Zorana: Most fairytales that I read allow for three wishes. So, let’s pretend that my magic wand is fully functional and can grant three creativity lessons.
You do not have to feel fully confident you can do something creative. Creative confidence is built through action. You need just enough sense that you might be able to do it to take the first step. As you make progress, your confidence will grow.
First ideas are rarely (really, just about never) the best. Creativity is hard for everyone and takes persistence.
Learn how different emotions relate to thinking and use that to your advantage. When feeling down, work on tasks that require critical thinking; these moods make it possible to see all that is a problem. When feeling upbeat, play with new ideas.
Meredith: Why is this work important right now? How does it fit into larger contexts that people might be facing?
Zorana: With the rise of AI, technology can do a lot of what humans used to and what used to provide us meaning. I believe that creativity will be a way to preserve human dignity. AI can create avatars in the style of Studio Ghibli. But humans built Studio Ghibli in the first place. And humans recognized its value and asked for those avatars. Creativity is fundamentally about asking questions. Albert Einstein and Leopold Infeld wrote, “The formulation of a problem is often more essential than its solution, which may be merely a matter of mathematical or experimental skill. To raise new questions, new possibilities, to regard old questions from a new angle, requires creative imagination and marks real advance in science.” What they described for science it true of creativity in general. It is built on asking questions. Not once, but many times. And that will remain human only for at least the foreseeable future.
Meredith: What question am I not asking you that I should be?
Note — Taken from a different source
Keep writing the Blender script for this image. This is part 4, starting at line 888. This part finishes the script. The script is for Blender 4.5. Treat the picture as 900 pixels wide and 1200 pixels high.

Zorana: You did not ask about creative blocks. They are real. Remember when you are in the middle of one that the definition of a creative block is a failure to make progress that is not due to lack of ability. Give yourself some slack. Imagine what you would say to a friend who was going through something similar. Would you tell them they should have known better? Like you are probably telling yourself? Chances are not. Kindness to yourself will relieve the feeling of being overwhelmed just enough to be able to start opening your thinking and see new perspectives.